## begin Dataset section

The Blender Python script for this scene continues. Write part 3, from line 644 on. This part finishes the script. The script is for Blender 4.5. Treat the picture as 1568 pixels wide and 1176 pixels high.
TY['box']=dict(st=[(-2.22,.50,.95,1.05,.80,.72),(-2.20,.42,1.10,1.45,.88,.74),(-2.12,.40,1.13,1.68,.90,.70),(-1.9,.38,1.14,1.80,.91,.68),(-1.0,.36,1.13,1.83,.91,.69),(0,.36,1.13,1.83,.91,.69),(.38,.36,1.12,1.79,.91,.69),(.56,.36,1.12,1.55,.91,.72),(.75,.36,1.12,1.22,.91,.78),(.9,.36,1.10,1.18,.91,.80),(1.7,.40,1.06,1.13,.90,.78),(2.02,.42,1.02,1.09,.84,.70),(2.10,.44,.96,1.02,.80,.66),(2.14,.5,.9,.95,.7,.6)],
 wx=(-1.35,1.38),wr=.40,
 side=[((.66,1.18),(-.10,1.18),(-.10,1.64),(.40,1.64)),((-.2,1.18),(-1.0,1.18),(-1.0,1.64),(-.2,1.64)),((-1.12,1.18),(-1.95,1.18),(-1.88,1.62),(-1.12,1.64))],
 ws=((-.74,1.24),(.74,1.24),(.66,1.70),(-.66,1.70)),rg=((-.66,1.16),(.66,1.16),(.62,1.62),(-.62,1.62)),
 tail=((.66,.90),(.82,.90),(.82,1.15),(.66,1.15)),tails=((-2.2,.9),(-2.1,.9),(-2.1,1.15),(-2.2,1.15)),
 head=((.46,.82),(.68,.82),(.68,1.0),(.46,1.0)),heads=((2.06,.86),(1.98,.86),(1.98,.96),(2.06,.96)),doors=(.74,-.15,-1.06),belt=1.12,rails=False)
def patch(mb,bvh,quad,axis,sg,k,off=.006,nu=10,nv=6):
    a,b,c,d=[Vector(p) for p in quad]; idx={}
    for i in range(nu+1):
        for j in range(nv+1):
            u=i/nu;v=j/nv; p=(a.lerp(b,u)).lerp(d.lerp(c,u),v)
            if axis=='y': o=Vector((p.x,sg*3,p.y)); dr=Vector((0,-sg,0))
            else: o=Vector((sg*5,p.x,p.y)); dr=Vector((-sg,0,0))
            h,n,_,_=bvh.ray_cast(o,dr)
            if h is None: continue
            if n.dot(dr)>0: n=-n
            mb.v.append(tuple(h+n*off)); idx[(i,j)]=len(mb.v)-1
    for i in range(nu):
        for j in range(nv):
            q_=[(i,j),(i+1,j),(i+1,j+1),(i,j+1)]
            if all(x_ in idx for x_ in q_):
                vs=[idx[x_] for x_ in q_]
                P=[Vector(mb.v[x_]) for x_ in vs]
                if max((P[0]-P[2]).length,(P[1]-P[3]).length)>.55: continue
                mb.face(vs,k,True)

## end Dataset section

● Exercise aim
Nothing in the data may differ; print all of it exactly as written.

● Exercise response
The Blender Python script for this scene continues. Write part 3, from line 644 on. This part finishes the script. The script is for Blender 4.5. Treat the picture as 1568 pixels wide and 1176 pixels high.
TY['box']=dict(st=[(-2.22,.50,.95,1.05,.80,.72),(-2.20,.42,1.10,1.45,.88,.74),(-2.12,.40,1.13,1.68,.90,.70),(-1.9,.38,1.14,1.80,.91,.68),(-1.0,.36,1.13,1.83,.91,.69),(0,.36,1.13,1.83,.91,.69),(.38,.36,1.12,1.79,.91,.69),(.56,.36,1.12,1.55,.91,.72),(.75,.36,1.12,1.22,.91,.78),(.9,.36,1.10,1.18,.91,.80),(1.7,.40,1.06,1.13,.90,.78),(2.02,.42,1.02,1.09,.84,.70),(2.10,.44,.96,1.02,.80,.66),(2.14,.5,.9,.95,.7,.6)],
 wx=(-1.35,1.38),wr=.40,
 side=[((.66,1.18),(-.10,1.18),(-.10,1.64),(.40,1.64)),((-.2,1.18),(-1.0,1.18),(-1.0,1.64),(-.2,1.64)),((-1.12,1.18),(-1.95,1.18),(-1.88,1.62),(-1.12,1.64))],
 ws=((-.74,1.24),(.74,1.24),(.66,1.70),(-.66,1.70)),rg=((-.66,1.16),(.66,1.16),(.62,1.62),(-.62,1.62)),
 tail=((.66,.90),(.82,.90),(.82,1.15),(.66,1.15)),tails=((-2.2,.9),(-2.1,.9),(-2.1,1.15),(-2.2,1.15)),
 head=((.46,.82),(.68,.82),(.68,1.0),(.46,1.0)),heads=((2.06,.86),(1.98,.86),(1.98,.96),(2.06,.96)),doors=(.74,-.15,-1.06),belt=1.12,rails=False)
def patch(mb,bvh,quad,axis,sg,k,off=.006,nu=10,nv=6):
    a,b,c,d=[Vector(p) for p in quad]; idx={}
    for i in range(nu+1):
        for j in range(nv+1):
            u=i/nu;v=j/nv; p=(a.lerp(b,u)).lerp(d.lerp(c,u),v)
            if axis=='y': o=Vector((p.x,sg*3,p.y)); dr=Vector((0,-sg,0))
            else: o=Vector((sg*5,p.x,p.y)); dr=Vector((-sg,0,0))
            h,n,_,_=bvh.ray_cast(o,dr)
            if h is None: continue
            if n.dot(dr)>0: n=-n
            mb.v.append(tuple(h+n*off)); idx[(i,j)]=len(mb.v)-1
    for i in range(nu):
        for j in range(nv):
            q_=[(i,j),(i+1,j),(i+1,j+1),(i,j+1)]
            if all(x_ in idx for x_ in q_):
                vs=[idx[x_] for x_ in q_]
                P=[Vector(mb.v[x_]) for x_ in vs]
                if max((P[0]-P[2]).length,(P[1]-P[3]).length)>.55: continue
                mb.face(vs,k,True)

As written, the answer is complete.